Set problem: Without the pictures, output the lines of the material from the very first through the one that holds "ix.append_array([s, s + i + 1, s + i])".

Dataset excerpt:
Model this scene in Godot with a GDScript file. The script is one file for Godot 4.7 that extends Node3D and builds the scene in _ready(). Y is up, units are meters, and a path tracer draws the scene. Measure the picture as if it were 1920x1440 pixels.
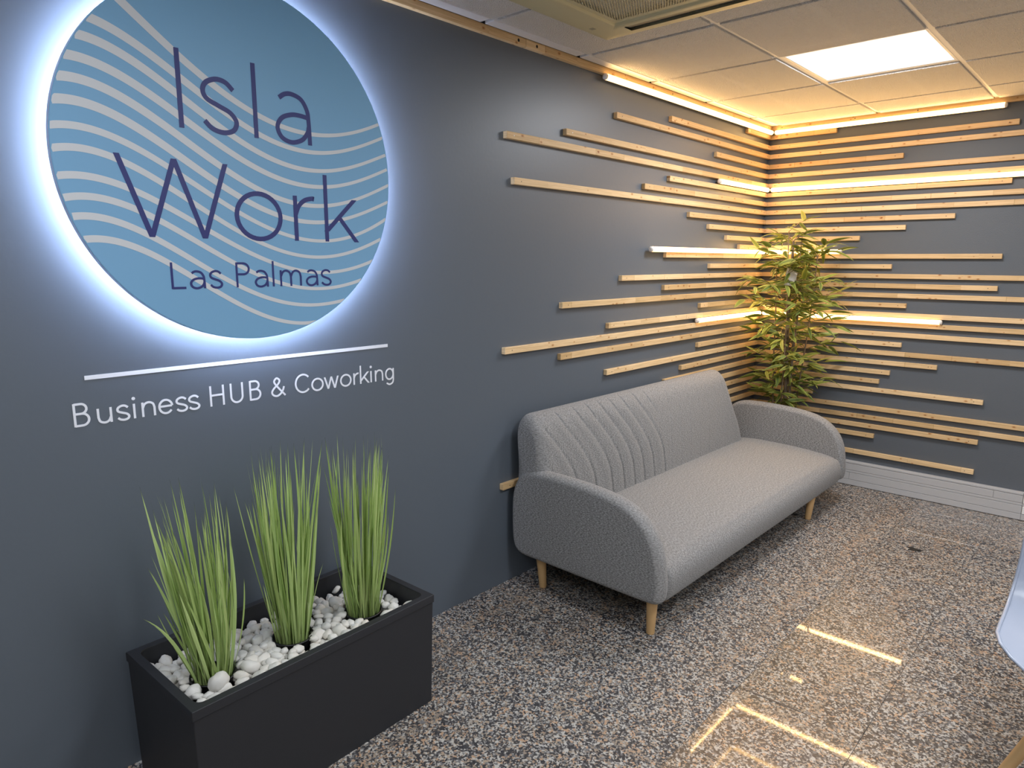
extends Node3D
# A corner of a coworking lobby. World: left wall on x = 0, far wall on z = 0, floor on y = 0, metres.

const ROOM_X := 4.6
const ROOM_Z := 7.0
const CEIL := 2.376
const T := 0.022          # how far the wooden slats stand off the wall
const SLAT_H := 0.0285
var rng := RandomNumberGenerator.new()
var M := {}
var taken := {}

# ---------------------------------------------------------------- mesh builder
class MB:
	var v := PackedVector3Array()
	var n := PackedVector3Array()
	var uv := PackedVector2Array()
	var c := PackedColorArray()
	var ix := PackedInt32Array()
	var col := Color.WHITE

	func vert(p: Vector3, nn: Vector3, t: Vector2) -> int:
		v.append(p); n.append(nn); uv.append(t); c.append(col)
		return v.size() - 1

	func face(p: Array, t: Array = []) -> void:      # flat convex polygon; its outside is where p runs counter-clockwise
		var nn: Vector3 = (p[1] - p[0]).cross(p[2] - p[0]).normalized()
		var s := v.size()
		for i in p.size():
			vert(p[i], nn, t[i] if t.size() else Vector2(p[i].x + p[i].z, p[i].y))
		for i in range(1, p.size() - 1):
			ix.append_array([s, s + i + 1, s + i])

	# rows of points, smooth; wraps close it round, solid turns it the right way out
	func grid(rows: Array, wrap_u := false, wrap_v := false, solid := false, uvs := Vector2(1, 1)) -> void:
		var R := rows.size()
		var C: int = rows[0].size()
		var nr := R if wrap_v else R - 1
		var nc := C if wrap_u else C - 1
		var acc := PackedVector3Array(); acc.resize(R * C)
		var tri := PackedInt32Array()
		var vol := 0.0
		var o: Vector3 = rows[0][0]
		for i in nr:
			for j in nc:
				var a := i * C + j
				var b := i * C + (j + 1) % C
				var d := ((i + 1) % R) * C + j
				var e := ((i + 1) % R) * C + (j + 1) % C
				for t in [[a, b, e], [a, e, d]]:
					var p: Vector3 = rows[t[0] / C][t[0] % C]
					var q: Vector3 = rows[t[1] / C][t[1] % C]
					var r: Vector3 = rows[t[2] / C][t[2] % C]
					var nn := (q - p).cross(r - p)
					vol += (p - o).dot((q - o).cross(r - o))
					acc[t[0]] += nn; acc[t[1]] += nn; acc[t[2]] += nn
					tri.append_array([t[0], t[1], t[2]])
		var flip := solid and vol < 0.0
		var s := v.size()
		for i in R:
			for j in C:
				var nn := acc[i * C + j].normalized()
				if nn == Vector3.ZERO: nn = Vector3.UP
				vert(rows[i][j], -nn if flip else nn, Vector2(uvs.x * j / maxf(C - 1, 1), uvs.y * i / maxf(R - 1, 1)))
		for k in range(0, tri.size(), 3):
			if flip: ix.append_array([s + tri[k], s + tri[k + 1], s + tri[k + 2]])
			else: ix.append_array([s + tri[k], s + tri[k + 2], s + tri[k + 1]])

	func box(lo: Vector3, hi: Vector3, ch := 0.0, uo := Vector2.ZERO, us := Vector2.ZERO) -> void:
		# chamfered box; us: texture lengths (along the longest side, across)
		var ctr := (lo + hi) / 2.0
		var h := (hi - lo) / 2.0
		ch = minf(ch, minf(h.x, minf(h.y, h.z)) * 0.9)
		var long_axis := 0
		if h.z > h.x and h.z >= h.y: long_axis = 2
		elif h.y > h.x and h.y > h.z: long_axis = 1
		var mapped := func(p: Vector3, ax: int) -> Vector2:
			var other := 0
			for k in 3:
				if k != long_axis and k != ax: other = k
			if ax == long_axis:
				return Vector2((p[(ax + 1) % 3] - lo[(ax + 1) % 3]) * 0.15, (p[(ax + 2) % 3] - lo[(ax + 2) % 3]) / maxf(2 * h[(ax + 2) % 3], 1e-5))
			return Vector2((p[long_axis] - lo[long_axis]), (p[other] - lo[other]) / maxf(2 * h[other], 1e-5))
		for ax in 3:
			for s in [-1.0, 1.0]:
				var a := (ax + 1) % 3
				var b := (ax + 2) % 3
				var pts := []
				for q in [[-1, -1], [1, -1], [1, 1], [-1, 1]]:
					var p := Vector3.ZERO
					p[ax] = s * h[ax]; p[a] = q[0] * (h[a] - ch); p[b] = q[1] * (h[b] - ch)
					pts.append(ctr + p)
				if s < 0: pts.reverse()
				var tt := []
				for p in pts:
					var m: Vector2 = mapped.call(p, ax)
					tt.append(uo + Vector2(m.x * us.x, m.y * us.y))
				face(pts, tt)
		if ch <= 0.0: return
		for ax in 3:                               # bevels along each edge
			var a := (ax + 1) % 3
			var b := (ax + 2) % 3
			for sa in [-1.0, 1.0]:
				for sb in [-1.0, 1.0]:
					var pts := []
					for q in [[-1, 0], [1, 0], [1, 1], [-1, 1]]:
						var p := Vector3.ZERO
						p[ax] = q[0] * (h[ax] - ch)
						p[a] = sa * (h[a] if q[1] == 0 else h[a] - ch)
						p[b] = sb * (h[b] - ch if q[1] == 0 else h[b])
						pts.append(ctr + p)
					if sa * sb < 0: pts.reverse()
					if (pts[1] - pts[0]).cross(pts[2] - pts[0]).dot(pts[0] + pts[2] - 2 * ctr) < 0: pts.reverse()
					var tt := []
					for p in pts:
						var m: Vector2 = mapped.call(p, a)
						tt.append(uo + Vector2(m.x * us.x, m.y * us.y))
					face(pts, tt)
		for sx in [-1.0, 1.0]:
			for sy in [-1.0, 1.0]:
				for sz in [-1.0, 1.0]:
					var sg := Vector3(sx, sy, sz)
					var pts := [ctr + sg * Vector3(h.x, h.y - ch, h.z - ch), ctr + sg * Vector3(h.x - ch, h.y, h.z - ch), ctr + sg * Vector3(h.x - ch, h.y - ch, h.z)]
					if (pts[1] - pts[0]).cross(pts[2] - pts[0]).dot(sg) < 0: pts.reverse()
					face(pts, [uo, uo, uo])

	func tube(path: Array, radii: Array, sides := 10, cap := true) -> void:
		var rows := []
		var up := Vector3(0.13, 0.97, 0.21)
		for i in path.size():
			var d: Vector3 = (path[mini(i + 1, path.size() - 1)] - path[maxi(i - 1, 0)]).normalized()
			if absf(d.dot(up)) > 0.95: up = Vector3(0.95, 0.1, 0.3)
			var a := d.cross(up).normalized()
			var b := d.cross(a)
			var row := PackedVector3Array()
			for k in sides:
				var th := TAU * k / sides
				row.append(path[i] + (a * cos(th) + b * sin(th)) * radii[i])
			rows.append(row)
		if cap:
			var r0 := PackedVector3Array(); var r1 := PackedVector3Array()
			for k in sides: r0.append(path[0]); r1.append(path[-1])
			var e0: PackedVector3Array = rows[0].duplicate()
			var e1: PackedVector3Array = rows[-1].duplicate()
			grid([r0, e0], true); grid([e1, r1], true)
			# caps drawn apart so that their edge stays crisp
		grid(rows, true, false, true)

	func lathe(profile: Array, sides := 24, at := Vector3.ZERO) -> void:   # (radius, height) pairs round y
		var rows := []
		for p in profile:
			var row := PackedVector3Array()
			for k in sides: row.append(at + Vector3(p.x * cos(TAU * k / sides), p.y, p.x * sin(TAU * k / sides)))
			rows.append(row)
		grid(rows, true)

	func mesh() -> ArrayMesh:
		var arr := []
		arr.resize(Mesh.ARRAY_MAX)
		arr[Mesh.ARRAY_VERTEX] = v; arr[Mesh.ARRAY_NORMAL] = n; arr[Mesh.ARRAY_TEX_UV] = uv; arr[Mesh.ARRAY_COLOR] = c; arr[Mesh.ARRAY_INDEX] = ix
		var m := ArrayMesh.new()
		m.add_surface_from_arrays(Mesh.PRIMITIVE_TRIANGLES, arr)
		return m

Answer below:
Model this scene in Godot with a GDScript file. The script is one file for Godot 4.7 that extends Node3D and builds the scene in _ready(). Y is up, units are meters, and a path tracer draws the scene. Measure the picture as if it were 1920x1440 pixels.
extends Node3D
# A corner of a coworking lobby. World: left wall on x = 0, far wall on z = 0, floor on y = 0, metres.

const ROOM_X := 4.6
const ROOM_Z := 7.0
const CEIL := 2.376
const T := 0.022          # how far the wooden slats stand off the wall
const SLAT_H := 0.0285
var rng := RandomNumberGenerator.new()
var M := {}
var taken := {}

# ---------------------------------------------------------------- mesh builder
class MB:
	var v := PackedVector3Array()
	var n := PackedVector3Array()
	var uv := PackedVector2Array()
	var c := PackedColorArray()
	var ix := PackedInt32Array()
	var col := Color.WHITE

	func vert(p: Vector3, nn: Vector3, t: Vector2) -> int:
		v.append(p); n.append(nn); uv.append(t); c.append(col)
		return v.size() - 1

	func face(p: Array, t: Array = []) -> void:      # flat convex polygon; its outside is where p runs counter-clockwise
		var nn: Vector3 = (p[1] - p[0]).cross(p[2] - p[0]).normalized()
		var s := v.size()
		for i in p.size():
			vert(p[i], nn, t[i] if t.size() else Vector2(p[i].x + p[i].z, p[i].y))
		for i in range(1, p.size() - 1):
			ix.append_array([s, s + i + 1, s + i])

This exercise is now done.